* WRITTEN TASK *
Quote exactly the lines spanning from the top of the data below to the line that contains "SC.camera = cam", including both.
━━━ DATA ━━━
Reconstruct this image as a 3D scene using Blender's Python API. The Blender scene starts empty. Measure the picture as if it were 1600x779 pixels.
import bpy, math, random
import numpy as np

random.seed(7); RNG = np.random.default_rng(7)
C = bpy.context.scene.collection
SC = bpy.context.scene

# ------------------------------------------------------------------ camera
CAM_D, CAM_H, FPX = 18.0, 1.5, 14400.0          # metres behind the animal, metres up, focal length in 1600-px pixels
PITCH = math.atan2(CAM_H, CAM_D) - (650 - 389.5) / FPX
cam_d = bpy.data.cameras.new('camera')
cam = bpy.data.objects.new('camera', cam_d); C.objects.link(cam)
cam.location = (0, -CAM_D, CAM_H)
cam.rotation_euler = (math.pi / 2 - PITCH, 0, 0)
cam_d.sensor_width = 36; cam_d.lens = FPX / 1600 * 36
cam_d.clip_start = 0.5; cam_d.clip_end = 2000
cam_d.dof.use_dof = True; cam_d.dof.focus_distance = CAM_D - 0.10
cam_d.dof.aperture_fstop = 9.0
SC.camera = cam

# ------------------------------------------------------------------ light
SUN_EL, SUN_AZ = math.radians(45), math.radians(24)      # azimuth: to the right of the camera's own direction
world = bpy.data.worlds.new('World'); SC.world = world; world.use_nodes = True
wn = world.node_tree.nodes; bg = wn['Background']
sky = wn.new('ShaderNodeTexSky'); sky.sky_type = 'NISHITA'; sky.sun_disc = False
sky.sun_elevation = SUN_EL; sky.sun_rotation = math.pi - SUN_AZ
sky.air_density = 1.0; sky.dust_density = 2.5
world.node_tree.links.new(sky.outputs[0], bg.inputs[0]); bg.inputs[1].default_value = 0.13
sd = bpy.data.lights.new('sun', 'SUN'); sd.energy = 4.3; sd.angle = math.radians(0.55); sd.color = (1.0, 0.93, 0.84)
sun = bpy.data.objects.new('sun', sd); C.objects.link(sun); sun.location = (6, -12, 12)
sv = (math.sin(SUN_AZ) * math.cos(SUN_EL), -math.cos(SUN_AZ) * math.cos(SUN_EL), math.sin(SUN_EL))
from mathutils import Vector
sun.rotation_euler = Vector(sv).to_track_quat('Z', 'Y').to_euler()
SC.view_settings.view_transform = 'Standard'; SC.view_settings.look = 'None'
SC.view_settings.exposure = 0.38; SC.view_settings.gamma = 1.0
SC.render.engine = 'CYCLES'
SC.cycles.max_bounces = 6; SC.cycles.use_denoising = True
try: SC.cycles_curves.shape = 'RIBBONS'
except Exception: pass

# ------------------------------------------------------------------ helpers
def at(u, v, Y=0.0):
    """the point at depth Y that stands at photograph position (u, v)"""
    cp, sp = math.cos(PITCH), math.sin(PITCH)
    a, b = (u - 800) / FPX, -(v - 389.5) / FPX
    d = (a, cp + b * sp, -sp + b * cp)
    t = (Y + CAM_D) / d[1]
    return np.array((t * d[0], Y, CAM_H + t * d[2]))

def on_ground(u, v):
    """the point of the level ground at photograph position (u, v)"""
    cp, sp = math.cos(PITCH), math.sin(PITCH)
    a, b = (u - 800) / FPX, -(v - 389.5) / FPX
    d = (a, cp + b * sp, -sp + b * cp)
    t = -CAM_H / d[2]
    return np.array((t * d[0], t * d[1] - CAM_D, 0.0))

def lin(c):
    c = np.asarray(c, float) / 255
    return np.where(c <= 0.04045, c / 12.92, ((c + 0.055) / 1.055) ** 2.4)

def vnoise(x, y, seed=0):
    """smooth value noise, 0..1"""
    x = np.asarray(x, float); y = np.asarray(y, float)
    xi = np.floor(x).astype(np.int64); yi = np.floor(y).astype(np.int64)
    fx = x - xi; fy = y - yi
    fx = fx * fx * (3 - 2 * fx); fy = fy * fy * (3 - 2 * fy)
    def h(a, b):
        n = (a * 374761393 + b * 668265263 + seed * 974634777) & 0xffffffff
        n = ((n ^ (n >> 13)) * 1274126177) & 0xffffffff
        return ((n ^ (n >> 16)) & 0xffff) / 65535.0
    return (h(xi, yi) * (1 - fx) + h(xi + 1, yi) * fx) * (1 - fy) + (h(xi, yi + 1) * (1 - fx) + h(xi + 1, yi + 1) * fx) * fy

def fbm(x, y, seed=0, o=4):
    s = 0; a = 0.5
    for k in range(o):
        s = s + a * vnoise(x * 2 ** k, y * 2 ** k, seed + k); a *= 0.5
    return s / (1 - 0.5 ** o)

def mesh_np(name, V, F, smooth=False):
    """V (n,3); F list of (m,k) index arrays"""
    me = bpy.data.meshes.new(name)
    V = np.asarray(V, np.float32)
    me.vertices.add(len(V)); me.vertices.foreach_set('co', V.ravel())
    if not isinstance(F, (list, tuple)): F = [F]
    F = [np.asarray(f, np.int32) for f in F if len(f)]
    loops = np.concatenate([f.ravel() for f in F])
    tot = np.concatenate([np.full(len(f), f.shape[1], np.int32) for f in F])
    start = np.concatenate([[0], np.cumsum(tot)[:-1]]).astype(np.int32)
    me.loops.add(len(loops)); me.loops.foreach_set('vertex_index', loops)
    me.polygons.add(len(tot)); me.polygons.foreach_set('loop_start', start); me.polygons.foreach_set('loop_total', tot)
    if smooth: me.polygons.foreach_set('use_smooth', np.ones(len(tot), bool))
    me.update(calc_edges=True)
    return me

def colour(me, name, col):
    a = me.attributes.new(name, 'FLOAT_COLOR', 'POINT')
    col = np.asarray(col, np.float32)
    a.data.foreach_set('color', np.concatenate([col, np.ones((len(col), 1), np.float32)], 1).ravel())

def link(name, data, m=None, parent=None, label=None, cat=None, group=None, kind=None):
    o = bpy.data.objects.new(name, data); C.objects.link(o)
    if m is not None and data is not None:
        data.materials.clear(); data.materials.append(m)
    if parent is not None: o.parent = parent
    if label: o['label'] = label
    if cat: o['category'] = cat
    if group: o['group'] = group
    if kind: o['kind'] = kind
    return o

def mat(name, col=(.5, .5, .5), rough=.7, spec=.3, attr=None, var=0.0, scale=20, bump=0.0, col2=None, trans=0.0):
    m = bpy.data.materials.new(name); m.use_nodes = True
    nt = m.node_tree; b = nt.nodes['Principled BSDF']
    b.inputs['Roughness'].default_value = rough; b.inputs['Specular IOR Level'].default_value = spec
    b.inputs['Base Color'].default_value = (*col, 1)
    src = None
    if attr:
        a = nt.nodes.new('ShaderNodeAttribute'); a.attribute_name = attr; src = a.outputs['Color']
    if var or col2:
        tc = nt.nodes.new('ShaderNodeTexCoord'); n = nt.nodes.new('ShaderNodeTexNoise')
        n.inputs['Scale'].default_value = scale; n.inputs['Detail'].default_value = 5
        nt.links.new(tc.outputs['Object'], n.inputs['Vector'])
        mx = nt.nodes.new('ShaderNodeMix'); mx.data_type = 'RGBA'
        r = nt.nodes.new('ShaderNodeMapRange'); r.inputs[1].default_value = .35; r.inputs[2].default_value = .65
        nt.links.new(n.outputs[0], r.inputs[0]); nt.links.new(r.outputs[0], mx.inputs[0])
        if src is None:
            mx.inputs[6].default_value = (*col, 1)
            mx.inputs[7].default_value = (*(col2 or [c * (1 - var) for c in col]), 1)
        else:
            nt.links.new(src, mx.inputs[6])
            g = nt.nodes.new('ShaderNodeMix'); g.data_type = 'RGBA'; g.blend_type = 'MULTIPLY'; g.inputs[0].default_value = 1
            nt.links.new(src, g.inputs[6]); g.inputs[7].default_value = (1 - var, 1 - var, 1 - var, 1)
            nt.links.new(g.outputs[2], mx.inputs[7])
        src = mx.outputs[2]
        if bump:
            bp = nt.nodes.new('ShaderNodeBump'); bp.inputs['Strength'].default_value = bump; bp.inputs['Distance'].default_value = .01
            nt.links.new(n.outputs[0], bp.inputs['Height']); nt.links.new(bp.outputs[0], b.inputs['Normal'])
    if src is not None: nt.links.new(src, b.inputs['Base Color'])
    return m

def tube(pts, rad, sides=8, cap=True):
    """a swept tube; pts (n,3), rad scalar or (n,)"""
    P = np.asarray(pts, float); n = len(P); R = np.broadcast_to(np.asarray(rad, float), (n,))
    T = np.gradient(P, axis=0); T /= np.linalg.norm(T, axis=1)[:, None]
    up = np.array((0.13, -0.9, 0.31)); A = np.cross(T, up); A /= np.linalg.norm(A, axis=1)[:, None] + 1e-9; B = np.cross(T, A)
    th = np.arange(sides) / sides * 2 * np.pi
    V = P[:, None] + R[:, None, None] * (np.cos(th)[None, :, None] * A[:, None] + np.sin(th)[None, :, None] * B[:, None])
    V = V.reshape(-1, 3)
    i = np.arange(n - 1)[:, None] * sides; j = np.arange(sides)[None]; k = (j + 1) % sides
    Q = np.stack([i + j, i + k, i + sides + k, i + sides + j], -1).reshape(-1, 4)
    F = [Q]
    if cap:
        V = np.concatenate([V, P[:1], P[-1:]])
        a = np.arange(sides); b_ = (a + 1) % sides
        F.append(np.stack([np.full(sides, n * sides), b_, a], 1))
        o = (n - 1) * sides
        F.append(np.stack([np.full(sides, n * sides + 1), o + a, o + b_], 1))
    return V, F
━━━
* ANSWER TO THIS EXERCISE *
Reconstruct this image as a 3D scene using Blender's Python API. The Blender scene starts empty. Measure the picture as if it were 1600x779 pixels.
import bpy, math, random
import numpy as np

random.seed(7); RNG = np.random.default_rng(7)
C = bpy.context.scene.collection
SC = bpy.context.scene

# ------------------------------------------------------------------ camera
CAM_D, CAM_H, FPX = 18.0, 1.5, 14400.0          # metres behind the animal, metres up, focal length in 1600-px pixels
PITCH = math.atan2(CAM_H, CAM_D) - (650 - 389.5) / FPX
cam_d = bpy.data.cameras.new('camera')
cam = bpy.data.objects.new('camera', cam_d); C.objects.link(cam)
cam.location = (0, -CAM_D, CAM_H)
cam.rotation_euler = (math.pi / 2 - PITCH, 0, 0)
cam_d.sensor_width = 36; cam_d.lens = FPX / 1600 * 36
cam_d.clip_start = 0.5; cam_d.clip_end = 2000
cam_d.dof.use_dof = True; cam_d.dof.focus_distance = CAM_D - 0.10
cam_d.dof.aperture_fstop = 9.0
SC.camera = cam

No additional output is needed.